Warto zagrać: Trylogia „Myth”
W działach: Fanboj i Życie, Gry Wideo | Odsłony: 33Dziś będzie o jednej z moich ulubionych serii gier. Myślę, że każdy, kto grał w Warhammera, czytał Czarną Kompanię lub Malaziańską Księgę Poległych powinien docenić ten tytuł. Strategia czasu rzeczywistego Myth została wydana pod koniec 1997 roku, kilka miesięcy przed słynnym Starcraftem, z którym przez długi czas konkurowała o miano najlepszego RTS-a do gier Multiplayer. Mimo, że dziś program został praktycznie zapomniany w swoich czasach gra była niezwykle popularna, doczekała się też dwóch kontynuacji i kilku mision packów (niestety zawierających jedynie dzieła fanów). Jest też, przynajmniej moim zdaniem jednym z najlepszych RTS-ów ever.
Fabuła:
Fabułę generalnie poznać można oglądając ten filmik. To oczywiście fake stworzony przez fanów, wykorzystujący ścieżkę dźwiękową z intra:
Dla ludzi o mocnych nerwach i fanów retro: Intro właściwe Myth the Fallen Lords
Oraz intro Myth II: The Soulblighter
Na pierwszy rzut oka fabuła jest typowa. Istnieje sobie świat, zamieszkany przez kilka ras. Świat ma jeden problem. Otóż co 1000 lat pojawia się w nim inkarnacja złego bóstwa o wdzięcznym imieniu The Leveler (pol. Gładziciel). Jak sama nazwa wskazuje zrównuje ono wszystko do poziomu gruntu, zaprowadzając erę śmierci i cierpienia… Gdy rozpoczynamy grę upiorne armie ciemności ogarnęły już niemal cały świat. Tylko na końcu kontynentu broni się jeszcze liga kilku miast przypartych do oceanu. W ich murach zgromadził się Legion: połączone armie ludzkości i nie tylko… Czy raczej to, co z nich zostało po tym, jak słudzy Levelera się po nich przespacerowali.
W normalnej grze dowiedzielibyśmy się, że oto narodził się bohater, któremu pisane jest odwrócić los… Tymczasem figa. W tej grze los ludzkości i nie tylko zależeć będzie od odwagi zwykłych żołnierzy, przebiegłości dowódców i desperackiej woli życia. Zwykli (powtarzam: zwykli, w grze po stronie gracza prawie nie ma jednostek nadprzyrodzonych) będą musieli przeciwstawić się przytłaczającym jakościowo i ilościowo siłom przeciwnika.
Gameplay:
Myth (mówię o trybie single) jest nietypowym RTS-em. W grze nie ma czegoś takiego, jak wątek ekonomiczny, miast tego skupiamy się wyłącznie na taktycznym aspekcie rozgrywki. Na początku każdej misji otrzymujemy jakieś siły, za pomocą których musimy zrealizować jakieś, powierzone nam zadanie.

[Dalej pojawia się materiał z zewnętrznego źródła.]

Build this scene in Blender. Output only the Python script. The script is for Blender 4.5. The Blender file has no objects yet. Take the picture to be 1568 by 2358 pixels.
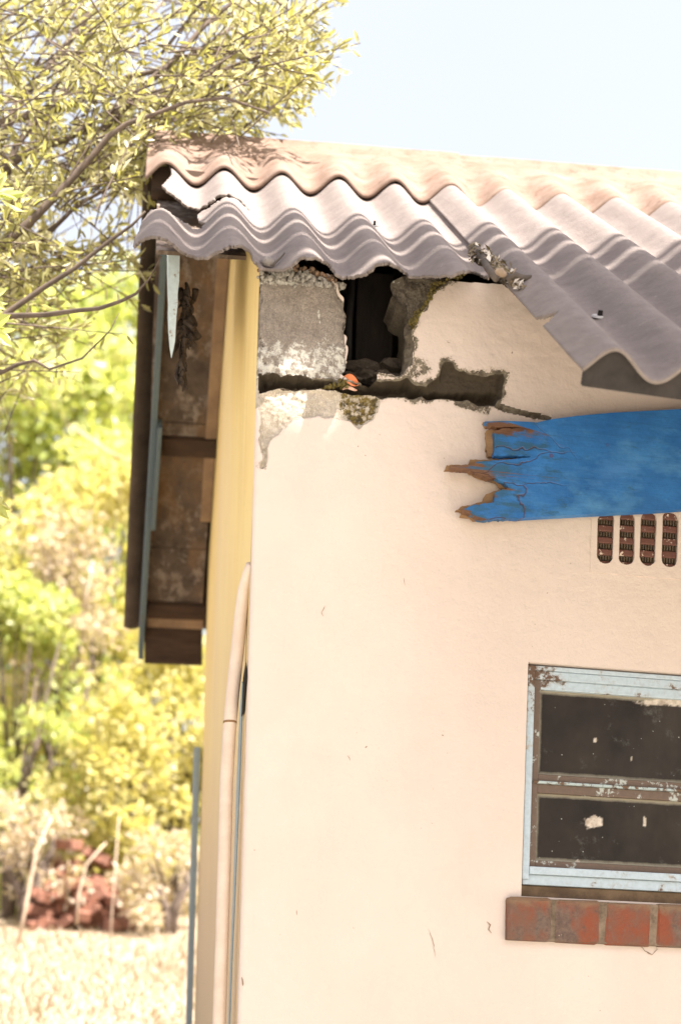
import bpy, bmesh, math, random
import numpy as np
from mathutils import Matrix, Vector, geometry
random.seed(7); rng = np.random.default_rng(11)
S = bpy.context.scene
COL = S.collection

# ------------------------------------------------------------------ camera, sky, sun, exposure
EYE = 1.10
ROLL = 0.030
FPX = 3267.0                       # focal length in pixels of the 1568 x 2358 tracing grid
PPX, PPY = 784.0, 2464.0           # principal point (front of the lens is level, the frame is shifted up)
cd = bpy.data.cameras.new('camera'); cam = bpy.data.objects.new('camera', cd); COL.objects.link(cam)
cd.sensor_fit = 'VERTICAL'; cd.sensor_height = 36.0; cd.sensor_width = 24.0
cd.lens = FPX / 2358.0 * 36.0
cd.shift_y = (PPY - 1179.0) / 2358.0
cd.clip_start = 0.05; cd.clip_end = 2000
cr, sr = math.cos(ROLL), math.sin(ROLL)
cam.matrix_world = Matrix(((cr, -sr, 0, 0), (0, 0, -1, 0), (sr, cr, 0, EYE), (0, 0, 0, 1)))
cd.dof.use_dof = True; cd.dof.focus_distance = 3.30; cd.dof.aperture_fstop = 2.4
S.camera = cam

SUN_DIR = Vector((0.40, -0.40, 0.86)).normalized()      # towards the sun
el = math.asin(SUN_DIR.z); az = math.atan2(SUN_DIR.x, SUN_DIR.y)
w = bpy.data.worlds.new('World'); S.world = w; w.use_nodes = True
nt = w.node_tree; nt.nodes.clear()
sky = nt.nodes.new('ShaderNodeTexSky'); sky.sky_type = 'NISHITA'; sky.sun_disc = False
sky.sun_elevation = el; sky.sun_rotation = az; sky.air_density = 1.0; sky.dust_density = 7.0; sky.ozone_density = 1.0
bg = nt.nodes.new('ShaderNodeBackground'); bg.inputs['Strength'].default_value = 0.108
wo = nt.nodes.new('ShaderNodeOutputWorld')
veil = nt.nodes.new('ShaderNodeMix'); veil.data_type = 'RGBA'; veil.inputs[7].default_value = (2.55, 2.5, 2.5, 1)   # thin high cloud
vn = nt.nodes.new('ShaderNodeTexNoise'); vn.inputs['Scale'].default_value = 1.1; vn.inputs['Detail'].default_value = 4
vr = nt.nodes.new('ShaderNodeMapRange'); vr.inputs[1].default_value = .3; vr.inputs[2].default_value = .7; vr.inputs[3].default_value = .42; vr.inputs[4].default_value = .66
nt.links.new(vn.outputs['Fac'], vr.inputs[0]); nt.links.new(vr.outputs[0], veil.inputs[0]); nt.links.new(sky.outputs[0], veil.inputs[6])
nt.links.new(veil.outputs[2], bg.inputs[0]); nt.links.new(bg.outputs[0], wo.inputs[0])
sl = bpy.data.lights.new('sun', 'SUN'); sl.energy = 5.0; sl.angle = math.radians(0.5); sl.color = (1.0, 0.93, 0.83)
sun = bpy.data.objects.new('sun', sl); COL.objects.link(sun)
sun.rotation_euler = SUN_DIR.to_track_quat('Z', 'Y').to_euler()
S.view_settings.view_transform = 'Standard'; S.view_settings.look = 'None'
S.view_settings.gamma = 1.0; S.view_settings.use_curve_mapping = False
S.view_settings.exposure = 2.08

# ------------------------------------------------------------------ tracing helpers
def ray(px, py):
    a = (px - PPX) / FPX; b = (PPY - py) / FPX
    return Vector((a * cr - b * sr, 1.0, a * sr + b * cr))
def at(px, py, Y):                 # world point seen at a pixel, at depth Y
    r = ray(px, py); return Vector((r.x * Y, Y, EYE + r.z * Y))
def project(P):                    # world points (N,3) -> tracing pixels (N,2)
    P = np.asarray(P, float); x = P[..., 0] / P[..., 1]; z = (P[..., 2] - EYE) / P[..., 1]
    a = x * cr + z * sr; b = -x * sr + z * cr
    return np.stack([PPX + a * FPX, PPY - b * FPX], -1)

TH = math.atan(0.148)              # the house is turned a little
ct, st = math.cos(TH), math.sin(TH)
K = Vector(((544 - 784) / FPX * 3.24, 3.24, 0.0))     # the wall corner
def house(s, d, z):                # house coordinates -> world
    return Vector((K.x + s * ct - d * st, K.y + s * st + d * ct, z))
def house_np(L):
    L = np.asarray(L, float)
    return np.stack([K.x + L[..., 0] * ct - L[..., 1] * st, K.y + L[..., 0] * st + L[..., 1] * ct, L[..., 2]], -1)
def to_house(p):
    dx, dy = p[0] - K.x, p[1] - K.y
    return Vector((dx * ct + dy * st, -dx * st + dy * ct, p[2]))
def wp(px, py, d=0.0):             # pixel -> house coordinates on the front wall at depth d
    r = ray(px, py)
    # (t*r.x-K.x)*-st + (t-K.y)*ct = d
    t = (d - K.x * st + K.y * ct) / (-r.x * st + ct)
    return to_house((r.x * t, t, EYE + r.z * t))
def sp(px, py, s=0.0):             # pixel -> house coordinates on a plane parallel to the side wall
    r = ray(px, py)
    t = (s + K.x * ct + K.y * st) / (r.x * ct + st)
    return to_house((r.x * t, t, EYE + r.z * t))

def inpoly(pts, poly):
    x, y = pts[:, 0], pts[:, 1]; n = len(poly); r = np.zeros(len(pts), bool)
    for i in range(n):
        x1, y1 = poly[i]; x2, y2 = poly[(i + 1) % n]
        if y1 == y2: continue
        c = ((y1 > y) != (y2 > y)) & (x < (x2 - x1) * (y - y1) / (y2 - y1) + x1)
        r ^= c
    return r
def polydist(pts, poly, closed=True):
    d = np.full(len(pts), 1e9); n = len(poly)
    for i in range(n if closed else n - 1):
        a = np.array(poly[i], float); b = np.array(poly[(i + 1) % n], float)
        ab = b - a; t = np.clip(((pts - a) @ ab) / max(ab @ ab, 1e-9), 0, 1)
        d = np.minimum(d, np.hypot(*(pts - a - t[:, None] * ab).T))
    return d
def sdf(pts, poly):                # negative inside
    d = polydist(pts, poly); return np.where(inpoly(pts, poly), -d, d)
_T = rng.random((64, 64))
def vnoise(x, y):
    xi = np.floor(x).astype(int); yi = np.floor(y).astype(int); fx = x - xi; fy = y - yi
    fx = fx * fx * (3 - 2 * fx); fy = fy * fy * (3 - 2 * fy)
    g = lambda i, j: _T[(xi + i) % 64, (yi + j) % 64]
    return (g(0, 0) * (1 - fx) + g(1, 0) * fx) * (1 - fy) + (g(0, 1) * (1 - fx) + g(1, 1) * fx) * fy - 0.5
def fbm(x, y, o=4):
    r = 0; a = 1.0
    for i in range(o): r = r + a * vnoise(x * 2**i + 17 * i, y * 2**i + 31 * i); a *= .55
    return r

# ------------------------------------------------------------------ object helpers
def tag(o, label=None, cat=None, group=None, kind=None):
    if label: o['label'] = label
    if cat: o['category'] = cat
    if group: o['group'] = group
    if kind: o['kind'] = kind
    return o
def link(name, me, mat, parent=None, smooth=False):
    for m in (mat if isinstance(mat, (list, tuple)) else [mat]): me.materials.append(m)
    if smooth: me.polygons.foreach_set('use_smooth', [True] * len(me.polygons))
    o = bpy.data.objects.new(name, me); COL.objects.link(o)
    if parent: o.parent = parent
    return o
def mesh(name, verts, faces, mat, parent=None, smooth=False, attrs=None):
    me = bpy.data.meshes.new(name); me.from_pydata([tuple(map(float, v)) for v in verts], [], faces)
    if attrs:
        for k, v in attrs.items():
            a = me.attributes.new(k, 'FLOAT', 'POINT'); a.data.foreach_set('value', np.asarray(v, np.float32))
    me.update(); return link(name, me, mat, parent, smooth)
def bmobj(name, bm, mat, parent=None, smooth=False):
    bmesh.ops.recalc_face_normals(bm, faces=bm.faces)
    me = bpy.data.meshes.new(name); bm.to_mesh(me); bm.free(); return link(name, me, mat, parent, smooth)
def empty(name, loc=(0, 0, 0), rz=0.0):
    o = bpy.data.objects.new(name, None); COL.objects.link(o); o.location = loc; o.rotation_euler = (0, 0, rz)
    o.empty_display_size = .2; return o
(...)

Zwykle w tym celu musimy odnieść zwycięstwo nad wiele potężniejszymi siłami wroga. Są one zwykle zarówno liczniejsze (czasem nawet blisko dziesięciokrotnie), jak i potężniejsze pod względem jakości. Wielokrotnie więc natkniemy się na przeciwników zdolnych zabijać nawet po kilka naszych jednostek jednym atakiem. Tak więc każdy nasz najmniejszy błąd może okazać się ostatnim…
Myth jest grą bardzo, bardzo trudną. Lecz jednocześnie da się ją przejść nie tracąc ani jednego żołnierza. Zasadniczo jest to najbardziej optymalna strategia. Większość walk należy rozgrywać metodą hit-and run, zastawiając zasadzki i cały czas nękając przeciwnika oraz unikając bezpośredniego, najczęściej bardzo bolesnego starcia.
Klimat:
Tym, co mi się najbardziej podoba w pierwszej i drugiej odsłonie Myth (trójka jest imho kiepska) jest bezbłędny wprost klimat. Tworzą go przygnębiająca muzyka, zmęczony głos narratora oraz grafika. Zwłaszcza grafika… Myth to chyba najkrwawszy RTS w jaki grałem… Po każdym starciu pole walki pełne jest rozczłonkowanych, częściowo spalonych lub rozerwanych wybuchami zwłok. Zresztą dobór grafiki jest całkiem fajny, zwłaszcza jak na grę z przed 13 lat. Komputer nie jest w prawdzie zbyt mądry, ale co innego jest, jeśli maszyna podszywa się pod hordę zombie, a nie (jak zwykle) taktycznego geniusza.
Ps. Drugi sezon Amber: The Anime zatytułowany Karabiny Avalonu już powstaje.